The U.S. military has turned its attention southward, and the defense industry is lining up to sell it the tools for a different kind of war.
Defense-tech companies and artificial-intelligence startups have found a vital new market in President Trump's rapidly escalating drug war. Weapons and Al platforms that were designed for a future conflict with China or struggled to prove themselves on the Ukrainian battlefield have found a niche in the administration’s tech-enabled crackdown on drug trafficking.
Drone and imaging companies are assisting the U.S. Coast Guard and Navy with interdiction operations in the Caribbean. AI companies from Silicon Valley to Dubai are pitching platforms that promise to map the hidden networks of fentanyl traffickers. On the southern US. border, a counterdrone system developed in Ukraine is being repurposed to deflect incursions from Mexico.
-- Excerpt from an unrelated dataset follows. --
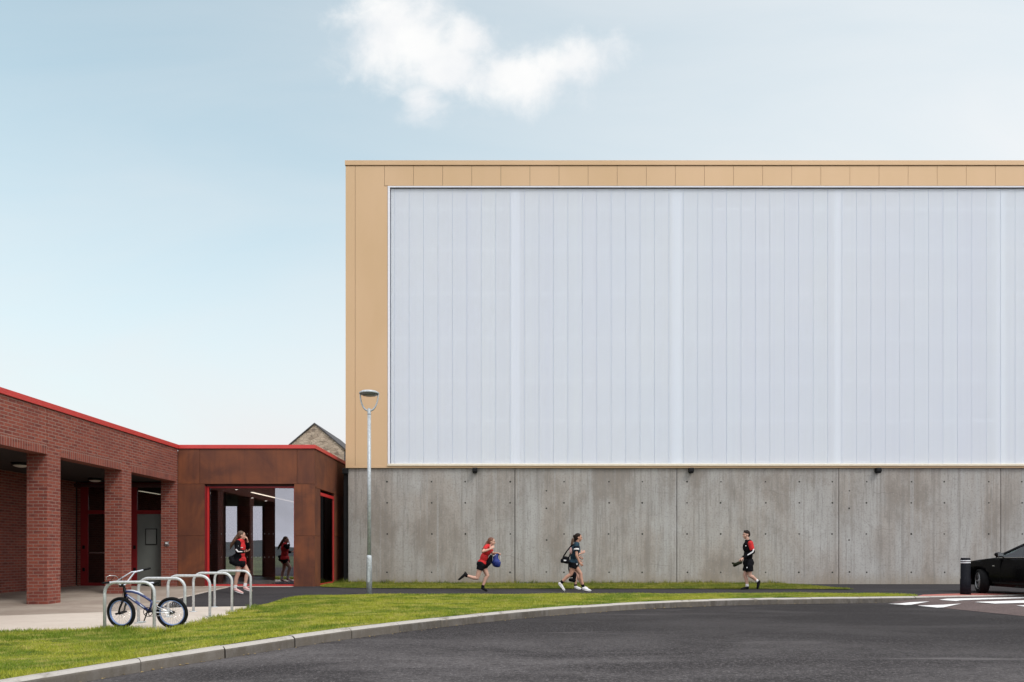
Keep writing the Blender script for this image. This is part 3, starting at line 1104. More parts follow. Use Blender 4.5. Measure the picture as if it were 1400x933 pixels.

As Washington has revived the rhetoric and legal tools of the global war on terror, more companies large and small have staked their claims to the emerging market, at times retooling to fit the latest mission. They have rebranded their drones, sensors, Al tools and data platforms as custom tools for Trump’s fight against “narco-terror.”
The effort has accelerated since early September, when the U.S. military began an unprecedented campaign against small drug-trafficking vessels, executing strikes that have killed more than 80 people. Some regional allies have accused the U.S. of extrajudicial killings of civilians. The Trump administration maintains that drug cartels pose an imminent threat to America’s national security.